In Living Pictures, the settings - laundromat,
stadium, beach – become stages in which Moncaca Duncan and
Lara Odell perform still actions. In these motionless, durational
states, they become equal to their surroundings. The artists wear
matching outfits in distinct colors similar to elements of the
scene and place themselves in situations as if they are objects
in a framed composition. For example in Stadium, they assume the
color of the architectural railings beneath signage that reads
“Ladies” while in Behind the Autostore, they blend
in with the building. Like matching colors, stillness is a form
of camouflage. The buildings and objects remain still, and so
do they. Random elements such as the movement of natural light,
passersby and cars create a perceptual shift which alerts the
viewer to the passing of time. Influenced by nineteenth-century
tableaux vivants, Edward Hopper paintings, and Cindy Sherman’s
Untitled Film Stills, the scenes create a paradoxical contrast
of being both isolated from, and integrated within the space.

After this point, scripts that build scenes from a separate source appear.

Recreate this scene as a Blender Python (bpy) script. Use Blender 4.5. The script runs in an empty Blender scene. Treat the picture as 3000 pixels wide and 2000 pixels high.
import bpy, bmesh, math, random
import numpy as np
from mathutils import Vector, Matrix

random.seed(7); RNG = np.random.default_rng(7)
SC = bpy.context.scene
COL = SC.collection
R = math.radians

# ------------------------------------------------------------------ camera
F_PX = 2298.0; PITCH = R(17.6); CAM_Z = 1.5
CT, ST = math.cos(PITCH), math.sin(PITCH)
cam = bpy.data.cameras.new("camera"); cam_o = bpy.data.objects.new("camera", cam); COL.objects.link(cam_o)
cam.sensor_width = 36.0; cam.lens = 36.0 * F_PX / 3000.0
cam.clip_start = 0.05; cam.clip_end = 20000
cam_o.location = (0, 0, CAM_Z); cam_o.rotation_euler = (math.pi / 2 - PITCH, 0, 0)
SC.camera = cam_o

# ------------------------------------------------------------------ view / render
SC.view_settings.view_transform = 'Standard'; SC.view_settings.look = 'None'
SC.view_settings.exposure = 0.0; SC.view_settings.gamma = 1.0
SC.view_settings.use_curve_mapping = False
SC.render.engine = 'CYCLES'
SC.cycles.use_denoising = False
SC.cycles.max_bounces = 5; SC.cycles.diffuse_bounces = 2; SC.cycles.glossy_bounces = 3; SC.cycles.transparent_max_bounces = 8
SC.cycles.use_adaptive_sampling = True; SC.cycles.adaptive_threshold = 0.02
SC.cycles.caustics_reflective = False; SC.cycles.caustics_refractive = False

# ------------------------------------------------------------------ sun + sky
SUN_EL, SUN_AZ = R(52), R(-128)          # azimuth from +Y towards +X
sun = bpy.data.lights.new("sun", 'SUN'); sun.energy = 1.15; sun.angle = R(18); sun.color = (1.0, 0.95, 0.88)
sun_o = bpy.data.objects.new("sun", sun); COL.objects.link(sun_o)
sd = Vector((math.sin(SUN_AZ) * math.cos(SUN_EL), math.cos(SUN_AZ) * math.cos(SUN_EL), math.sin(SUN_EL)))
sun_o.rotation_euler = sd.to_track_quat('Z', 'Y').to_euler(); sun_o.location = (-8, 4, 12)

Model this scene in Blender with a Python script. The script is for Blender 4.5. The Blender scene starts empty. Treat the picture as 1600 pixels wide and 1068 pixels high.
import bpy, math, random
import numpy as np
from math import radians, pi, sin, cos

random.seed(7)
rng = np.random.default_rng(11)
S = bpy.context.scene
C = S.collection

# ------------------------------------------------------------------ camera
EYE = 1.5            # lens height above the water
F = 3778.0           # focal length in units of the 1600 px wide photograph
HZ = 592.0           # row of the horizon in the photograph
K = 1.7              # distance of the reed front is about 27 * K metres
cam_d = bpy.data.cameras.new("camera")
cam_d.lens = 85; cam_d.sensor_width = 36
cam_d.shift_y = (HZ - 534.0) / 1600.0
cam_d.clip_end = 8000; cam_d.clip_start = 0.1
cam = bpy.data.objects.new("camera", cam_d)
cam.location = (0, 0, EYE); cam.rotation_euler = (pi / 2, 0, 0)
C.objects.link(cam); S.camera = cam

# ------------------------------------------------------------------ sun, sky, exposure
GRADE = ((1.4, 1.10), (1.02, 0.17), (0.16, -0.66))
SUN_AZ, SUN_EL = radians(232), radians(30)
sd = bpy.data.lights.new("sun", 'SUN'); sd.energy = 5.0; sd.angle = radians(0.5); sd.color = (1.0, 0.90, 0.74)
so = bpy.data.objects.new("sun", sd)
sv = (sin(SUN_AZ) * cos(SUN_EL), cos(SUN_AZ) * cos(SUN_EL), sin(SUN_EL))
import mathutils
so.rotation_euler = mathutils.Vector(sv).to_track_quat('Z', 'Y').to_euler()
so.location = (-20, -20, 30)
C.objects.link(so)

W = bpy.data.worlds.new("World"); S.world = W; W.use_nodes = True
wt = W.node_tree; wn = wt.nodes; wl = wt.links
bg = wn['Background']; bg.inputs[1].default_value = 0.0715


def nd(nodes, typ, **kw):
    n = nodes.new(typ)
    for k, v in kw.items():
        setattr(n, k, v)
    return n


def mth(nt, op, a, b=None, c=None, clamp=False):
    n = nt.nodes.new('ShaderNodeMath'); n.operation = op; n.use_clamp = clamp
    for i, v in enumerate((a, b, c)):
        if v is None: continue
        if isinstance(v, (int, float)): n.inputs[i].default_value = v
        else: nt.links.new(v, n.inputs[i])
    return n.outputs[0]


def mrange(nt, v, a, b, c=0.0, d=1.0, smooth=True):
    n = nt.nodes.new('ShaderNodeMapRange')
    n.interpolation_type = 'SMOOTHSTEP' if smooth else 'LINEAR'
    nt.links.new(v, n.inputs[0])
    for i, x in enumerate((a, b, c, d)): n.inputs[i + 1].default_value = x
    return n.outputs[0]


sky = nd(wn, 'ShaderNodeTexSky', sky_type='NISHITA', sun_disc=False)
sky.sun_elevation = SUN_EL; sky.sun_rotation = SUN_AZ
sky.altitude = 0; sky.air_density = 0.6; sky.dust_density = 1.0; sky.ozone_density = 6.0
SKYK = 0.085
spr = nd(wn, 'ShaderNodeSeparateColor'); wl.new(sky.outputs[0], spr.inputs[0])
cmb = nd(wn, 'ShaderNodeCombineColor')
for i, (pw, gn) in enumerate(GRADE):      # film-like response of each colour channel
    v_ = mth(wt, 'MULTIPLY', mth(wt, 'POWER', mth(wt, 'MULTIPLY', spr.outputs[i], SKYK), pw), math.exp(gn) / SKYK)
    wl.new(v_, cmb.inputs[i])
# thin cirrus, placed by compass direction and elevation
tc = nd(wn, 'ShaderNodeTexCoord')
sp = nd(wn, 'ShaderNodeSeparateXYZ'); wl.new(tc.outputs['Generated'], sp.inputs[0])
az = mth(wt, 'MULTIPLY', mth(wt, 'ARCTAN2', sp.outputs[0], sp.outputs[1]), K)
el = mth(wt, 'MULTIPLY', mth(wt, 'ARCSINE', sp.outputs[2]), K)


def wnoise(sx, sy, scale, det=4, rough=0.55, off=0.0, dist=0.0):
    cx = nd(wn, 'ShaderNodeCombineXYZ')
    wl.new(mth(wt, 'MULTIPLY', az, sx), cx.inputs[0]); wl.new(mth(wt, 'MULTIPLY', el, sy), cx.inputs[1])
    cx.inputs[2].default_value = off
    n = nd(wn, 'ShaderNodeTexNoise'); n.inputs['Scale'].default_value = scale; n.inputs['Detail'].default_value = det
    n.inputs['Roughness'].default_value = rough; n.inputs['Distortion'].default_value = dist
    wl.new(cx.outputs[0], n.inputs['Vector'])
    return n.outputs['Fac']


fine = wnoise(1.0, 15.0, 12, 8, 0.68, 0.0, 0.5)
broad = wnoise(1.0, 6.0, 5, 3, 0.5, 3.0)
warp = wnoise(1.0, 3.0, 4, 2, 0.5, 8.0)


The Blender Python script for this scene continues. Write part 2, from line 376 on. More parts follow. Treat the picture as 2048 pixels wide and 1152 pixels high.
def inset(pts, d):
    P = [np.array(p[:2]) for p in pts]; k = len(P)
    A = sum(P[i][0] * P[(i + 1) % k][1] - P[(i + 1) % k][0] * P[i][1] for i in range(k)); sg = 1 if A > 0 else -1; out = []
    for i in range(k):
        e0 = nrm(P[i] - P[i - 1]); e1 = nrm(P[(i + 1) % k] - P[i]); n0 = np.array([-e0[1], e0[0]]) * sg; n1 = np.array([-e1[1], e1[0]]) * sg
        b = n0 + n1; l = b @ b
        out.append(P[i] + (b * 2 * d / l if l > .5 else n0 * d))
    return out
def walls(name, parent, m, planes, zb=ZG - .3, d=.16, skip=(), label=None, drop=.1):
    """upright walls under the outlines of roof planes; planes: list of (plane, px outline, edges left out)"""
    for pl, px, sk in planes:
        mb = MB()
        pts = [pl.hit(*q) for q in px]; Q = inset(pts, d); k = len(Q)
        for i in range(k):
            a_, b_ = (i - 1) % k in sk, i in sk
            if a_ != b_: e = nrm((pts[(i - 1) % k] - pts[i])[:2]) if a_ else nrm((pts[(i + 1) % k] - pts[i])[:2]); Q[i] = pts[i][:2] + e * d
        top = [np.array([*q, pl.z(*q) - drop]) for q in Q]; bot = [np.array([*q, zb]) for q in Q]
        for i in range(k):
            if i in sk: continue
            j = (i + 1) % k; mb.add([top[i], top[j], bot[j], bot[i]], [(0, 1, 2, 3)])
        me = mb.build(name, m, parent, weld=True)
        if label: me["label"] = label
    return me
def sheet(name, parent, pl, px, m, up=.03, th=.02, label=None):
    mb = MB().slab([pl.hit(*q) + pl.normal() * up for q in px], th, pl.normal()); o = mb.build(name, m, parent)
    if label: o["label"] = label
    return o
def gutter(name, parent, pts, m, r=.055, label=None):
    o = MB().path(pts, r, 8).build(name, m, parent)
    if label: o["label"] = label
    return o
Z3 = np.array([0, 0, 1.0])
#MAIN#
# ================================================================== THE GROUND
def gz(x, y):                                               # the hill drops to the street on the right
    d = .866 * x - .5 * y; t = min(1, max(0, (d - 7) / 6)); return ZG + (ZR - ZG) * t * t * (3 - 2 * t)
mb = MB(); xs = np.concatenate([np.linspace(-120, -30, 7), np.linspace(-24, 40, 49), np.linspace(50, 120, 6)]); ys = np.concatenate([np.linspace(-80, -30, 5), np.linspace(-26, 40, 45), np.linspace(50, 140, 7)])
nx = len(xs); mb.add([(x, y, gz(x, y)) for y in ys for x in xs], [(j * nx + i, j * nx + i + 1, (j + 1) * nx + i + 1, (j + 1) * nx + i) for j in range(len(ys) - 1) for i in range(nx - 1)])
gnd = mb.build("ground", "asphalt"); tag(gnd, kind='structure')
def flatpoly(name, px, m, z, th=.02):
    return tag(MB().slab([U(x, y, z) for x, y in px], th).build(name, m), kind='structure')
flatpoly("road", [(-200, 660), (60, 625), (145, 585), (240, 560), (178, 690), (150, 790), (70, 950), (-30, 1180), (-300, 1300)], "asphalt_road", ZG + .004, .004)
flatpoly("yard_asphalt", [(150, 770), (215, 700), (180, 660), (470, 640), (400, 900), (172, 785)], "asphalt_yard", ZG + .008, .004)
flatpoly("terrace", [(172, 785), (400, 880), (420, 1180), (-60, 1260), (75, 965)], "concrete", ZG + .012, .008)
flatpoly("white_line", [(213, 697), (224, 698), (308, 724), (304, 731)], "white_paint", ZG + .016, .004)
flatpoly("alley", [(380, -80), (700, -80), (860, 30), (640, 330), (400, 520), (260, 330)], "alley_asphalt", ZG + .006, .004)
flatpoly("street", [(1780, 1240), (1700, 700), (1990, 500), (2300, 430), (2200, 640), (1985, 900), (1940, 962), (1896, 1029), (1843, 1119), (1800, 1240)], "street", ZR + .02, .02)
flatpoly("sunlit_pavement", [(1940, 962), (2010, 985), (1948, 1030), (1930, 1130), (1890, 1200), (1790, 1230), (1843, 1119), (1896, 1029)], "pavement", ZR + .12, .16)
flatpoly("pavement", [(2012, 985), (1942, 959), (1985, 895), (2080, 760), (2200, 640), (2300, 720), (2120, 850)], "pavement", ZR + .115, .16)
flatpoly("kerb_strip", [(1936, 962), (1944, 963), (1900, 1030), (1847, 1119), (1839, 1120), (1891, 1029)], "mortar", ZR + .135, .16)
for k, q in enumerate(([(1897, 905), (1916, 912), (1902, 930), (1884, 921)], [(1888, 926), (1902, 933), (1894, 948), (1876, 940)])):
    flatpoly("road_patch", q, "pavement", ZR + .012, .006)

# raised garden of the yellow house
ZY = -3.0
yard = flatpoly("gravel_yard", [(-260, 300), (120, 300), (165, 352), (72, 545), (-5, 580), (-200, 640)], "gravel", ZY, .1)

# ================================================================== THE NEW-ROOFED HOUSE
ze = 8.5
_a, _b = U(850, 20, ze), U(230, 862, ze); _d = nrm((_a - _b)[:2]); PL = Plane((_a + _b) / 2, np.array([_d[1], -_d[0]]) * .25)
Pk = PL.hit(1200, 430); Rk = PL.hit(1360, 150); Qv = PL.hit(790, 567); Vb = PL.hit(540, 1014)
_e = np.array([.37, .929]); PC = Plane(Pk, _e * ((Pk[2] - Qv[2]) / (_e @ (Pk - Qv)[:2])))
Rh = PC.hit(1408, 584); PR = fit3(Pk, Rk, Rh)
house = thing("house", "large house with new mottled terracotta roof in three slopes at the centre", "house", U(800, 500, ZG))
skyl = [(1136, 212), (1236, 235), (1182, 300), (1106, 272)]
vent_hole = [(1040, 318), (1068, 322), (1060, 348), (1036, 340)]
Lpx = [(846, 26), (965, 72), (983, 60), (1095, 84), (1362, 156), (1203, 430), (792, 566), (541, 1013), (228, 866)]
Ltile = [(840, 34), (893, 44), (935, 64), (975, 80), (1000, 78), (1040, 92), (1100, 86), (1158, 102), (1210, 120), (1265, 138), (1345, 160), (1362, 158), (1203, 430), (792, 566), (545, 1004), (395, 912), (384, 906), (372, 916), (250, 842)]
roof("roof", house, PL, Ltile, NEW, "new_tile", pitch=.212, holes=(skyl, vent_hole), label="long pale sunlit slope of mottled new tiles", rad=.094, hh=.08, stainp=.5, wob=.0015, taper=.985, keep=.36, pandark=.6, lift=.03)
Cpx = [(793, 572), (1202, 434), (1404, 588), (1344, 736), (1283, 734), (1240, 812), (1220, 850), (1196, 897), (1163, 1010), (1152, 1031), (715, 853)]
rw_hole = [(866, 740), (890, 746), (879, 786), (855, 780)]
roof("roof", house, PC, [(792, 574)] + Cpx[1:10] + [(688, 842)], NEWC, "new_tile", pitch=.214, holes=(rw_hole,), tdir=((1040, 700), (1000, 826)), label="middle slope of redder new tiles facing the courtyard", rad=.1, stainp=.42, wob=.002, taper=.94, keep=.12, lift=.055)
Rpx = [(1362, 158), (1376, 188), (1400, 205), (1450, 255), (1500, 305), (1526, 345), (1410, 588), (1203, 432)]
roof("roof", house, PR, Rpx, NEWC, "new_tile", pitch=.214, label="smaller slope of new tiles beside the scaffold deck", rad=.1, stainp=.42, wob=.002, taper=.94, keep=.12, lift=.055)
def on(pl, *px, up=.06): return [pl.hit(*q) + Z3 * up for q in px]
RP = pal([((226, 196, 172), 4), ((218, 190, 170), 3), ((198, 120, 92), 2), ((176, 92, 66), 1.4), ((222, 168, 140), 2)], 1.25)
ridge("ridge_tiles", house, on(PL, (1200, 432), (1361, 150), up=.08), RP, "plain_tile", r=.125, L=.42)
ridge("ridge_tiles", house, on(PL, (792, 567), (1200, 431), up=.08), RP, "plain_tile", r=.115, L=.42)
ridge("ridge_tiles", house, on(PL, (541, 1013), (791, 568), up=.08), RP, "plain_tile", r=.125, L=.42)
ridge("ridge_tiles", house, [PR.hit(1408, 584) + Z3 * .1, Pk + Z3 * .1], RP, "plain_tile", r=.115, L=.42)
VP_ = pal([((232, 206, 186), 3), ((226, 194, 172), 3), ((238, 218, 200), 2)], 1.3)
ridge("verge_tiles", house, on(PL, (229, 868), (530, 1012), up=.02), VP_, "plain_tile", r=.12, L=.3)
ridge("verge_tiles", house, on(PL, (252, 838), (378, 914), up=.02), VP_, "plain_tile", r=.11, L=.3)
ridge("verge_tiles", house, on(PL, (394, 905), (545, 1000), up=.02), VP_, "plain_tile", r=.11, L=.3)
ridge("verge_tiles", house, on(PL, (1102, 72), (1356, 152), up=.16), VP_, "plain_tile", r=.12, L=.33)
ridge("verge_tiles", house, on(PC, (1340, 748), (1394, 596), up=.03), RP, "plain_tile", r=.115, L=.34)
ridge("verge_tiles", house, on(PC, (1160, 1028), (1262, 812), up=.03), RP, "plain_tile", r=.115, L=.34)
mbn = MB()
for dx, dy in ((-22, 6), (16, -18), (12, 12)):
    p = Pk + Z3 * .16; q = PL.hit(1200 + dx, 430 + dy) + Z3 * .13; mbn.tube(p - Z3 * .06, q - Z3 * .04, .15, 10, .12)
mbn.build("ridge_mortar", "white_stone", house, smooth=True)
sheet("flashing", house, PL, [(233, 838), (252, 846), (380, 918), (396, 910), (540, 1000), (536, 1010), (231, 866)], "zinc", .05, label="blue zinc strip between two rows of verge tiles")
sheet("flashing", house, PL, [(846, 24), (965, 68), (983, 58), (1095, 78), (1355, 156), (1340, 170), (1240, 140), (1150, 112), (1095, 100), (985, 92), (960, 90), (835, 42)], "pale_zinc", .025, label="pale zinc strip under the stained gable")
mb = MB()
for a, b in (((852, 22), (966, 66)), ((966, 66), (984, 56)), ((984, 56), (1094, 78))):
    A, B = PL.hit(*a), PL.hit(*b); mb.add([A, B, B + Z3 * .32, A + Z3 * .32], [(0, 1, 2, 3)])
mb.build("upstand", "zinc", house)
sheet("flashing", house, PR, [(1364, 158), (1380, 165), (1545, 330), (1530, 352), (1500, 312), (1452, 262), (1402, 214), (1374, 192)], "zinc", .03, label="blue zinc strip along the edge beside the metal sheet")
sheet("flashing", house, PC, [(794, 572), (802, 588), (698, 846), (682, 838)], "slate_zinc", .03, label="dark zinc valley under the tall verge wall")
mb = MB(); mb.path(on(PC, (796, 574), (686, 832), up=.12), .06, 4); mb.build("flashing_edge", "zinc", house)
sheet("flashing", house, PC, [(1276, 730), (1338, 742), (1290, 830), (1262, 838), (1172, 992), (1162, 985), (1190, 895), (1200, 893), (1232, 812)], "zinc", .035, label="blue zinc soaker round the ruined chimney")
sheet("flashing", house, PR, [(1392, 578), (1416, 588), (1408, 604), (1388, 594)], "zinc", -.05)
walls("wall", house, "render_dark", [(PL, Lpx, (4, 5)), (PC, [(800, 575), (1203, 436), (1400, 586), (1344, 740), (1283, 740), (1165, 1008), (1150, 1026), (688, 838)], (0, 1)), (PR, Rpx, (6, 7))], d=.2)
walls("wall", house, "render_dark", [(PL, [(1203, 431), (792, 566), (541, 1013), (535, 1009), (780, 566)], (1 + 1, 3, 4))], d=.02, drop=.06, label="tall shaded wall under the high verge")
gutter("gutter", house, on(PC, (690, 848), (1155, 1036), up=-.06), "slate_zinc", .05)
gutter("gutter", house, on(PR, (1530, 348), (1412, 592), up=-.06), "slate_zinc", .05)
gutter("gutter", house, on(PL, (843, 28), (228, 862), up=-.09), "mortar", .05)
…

At some point a movement is instigated by one of them and they
locate themselves in a new space and then become still, again.
Periodic hibernation.
Monica Duncan is an interdisciplinary
artist and educator investigating our world through live performance,
print and video. Duncan received her BFA in 2002 from the School
of Art and Design, NYSCC at Alfred University with a concentration
in printmaking and video. Since graduating, she has assisted organizations
and artists at the Visual Studies Workshop, Rochester, NY, the
Experimental Print Center, Queens, NY, the Experimental Television
Center's International Summer Workshop, Owego NY and Arts Electronic.
Her still and time-based image work has been exhibited at the
Albright Knox Art Gallery, Buffalo NY; Centro de Desarrollo de
las Artes Visuales, Habana Viejo, Cuba; Virginia Museum of Fine
Arts, Richmond, VA; Little Theatre, Rochester, NY; Memphis Brooks
Museum of Art, Memphis, TN; LadyFest Ohio, Columbus OH; Atlanta
College of Art Gallery, Atlanta, GA; Eyedrum Art and Music Gallery;
Watertower, Louisville, KY; Hallwalls, Buffalo, NY; ZKM, Karlshrue,
Germany; LACMA, Los Angeles, CA.
Lara Odell’s work combines video, drawing
and performance. Her individual and collaborative projects explore
the failure of identity, so performance anxiety, the double and
camouflage are recurrent themes. Figures come to life in her animated
drawings, and performers remain still in her videos – a
drawing tells a story and a narrative in video form paints an
image. Odell's work has been exhibited in Novosibirsk, Russia;
Beijing, China; Habana Viejo, Cuba; London, New York, and Los
Angeles, among other places. She has art degrees from Alfred University,
SUNY Buffalo and University of California, Irvine.